Procurement Trend #09. New KPIs

Only six sinsational anti-trends to go. That means we’ll reach the end of this series in two weeks. We should be all happy, happy, joy, joy! But how can one be joyful when one realizes that this means we had to slog through a two-four of anti-trends to get here, and that some of us probably had to drink a two-four in the process to keep the dark thoughts at bay! And, to be honest, the doctor is really worried that there is no skin left on the futurists’ drum (which has taken more of a beating than any drum set Neal Pert has ever owned) and that, giving their predilection for ancient trends, these futurist historians may try to skin LOLCat to give their drum new life.

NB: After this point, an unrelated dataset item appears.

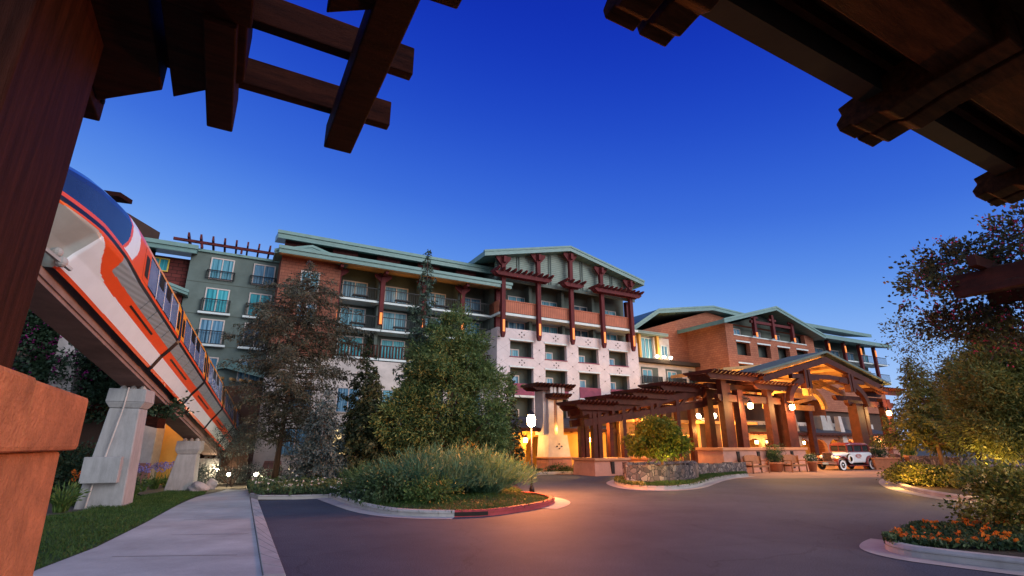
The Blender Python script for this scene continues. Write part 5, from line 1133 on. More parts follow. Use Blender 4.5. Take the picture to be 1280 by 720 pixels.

So why do these funky* futurists keep trying to push new KPIs as a future trend? Is it because of their fondness for three-letter acronyms that stems from their party-hardy frat-days (filled with a little too much beer pong)? the doctor has his suspicions, but it’s probably because they finally figured out that:

  • what gets measured gets managed is still true

    and KPIs require measurements

  • new processes and new technologies mandate new measures

    so KPIs need to be updated whenever a new process or technology is brought in, which should be a regular occurrence in a best-in-class Supply Management organization that makes an effort to keep up with the times

  • new measures provide new opportunities for improvement

    just like new Intel cores have provided new opportunities for faster computation ever since it was all about the pentiums

Measure to Manage

If the only reason that you are measuring spend, year-over-year changes, and captured savings is to report those metrics at the monthly meeting, then you are doing it all wrong. If you are not using base measurements as a foundation to identify inefficiencies and opportunities for improvement and repeated measurements as the foundation for evaluating progress, then you shouldn’t be measuring in the first place. You’re better off spending your time in old-school hard-nosed negotiations because, at some point, you might actually whip that sales rep so hard that he forgets which way is up and goes under the floor just to escape the verbal onslaught. (Of course, you will create disdain in the supplier who will do the bare minimum to fulfill the contract terms and, if the rep buckled too much, you might even bankrupt the supplier who hopes to make it up on future deals but never does, but hey, at least you got those impossible savings, right?)

Measure to Master

It’s not enough to measure just to track the status and success of current initiatives, you should be measuring with a goal of achieving mastery. If the benchmark for the average throughput in your industry is 100 invoices/day/clerk, then you should be striving to get your exception-based invoice automation process to 100/day/clerk error-free invoices and nothing less should do. If you don’t get there in the projected amount of time, you should be introducing new measures that break down, or influence, the process flow such as resolution time per exception invoice, average buyer response time per clerk contact, average number of line items on a problem invoice, etc. until you figure out where the slow-down is and what you should do about it. (Automatically reduce exceptions by kicking invoices back to suppliers with explanations of errors and do not allow resubmission until corrected, mandated response within 48 hours or a black mark in the buyers’ performance review, break down POs to insure more manageable invoices, etc.)

Measure to Excel

This means not just measuring process, throughput, and savings but finance measures favoured by the C-Suite, even if they do not help Supply Management directly improve performance. At the end of the day, if Finance is happy, the C-Suite is happy, and Supply Management is much more likely to get the financial resources it needs to implement new systems and processes that will ultimately improve the metrics even more.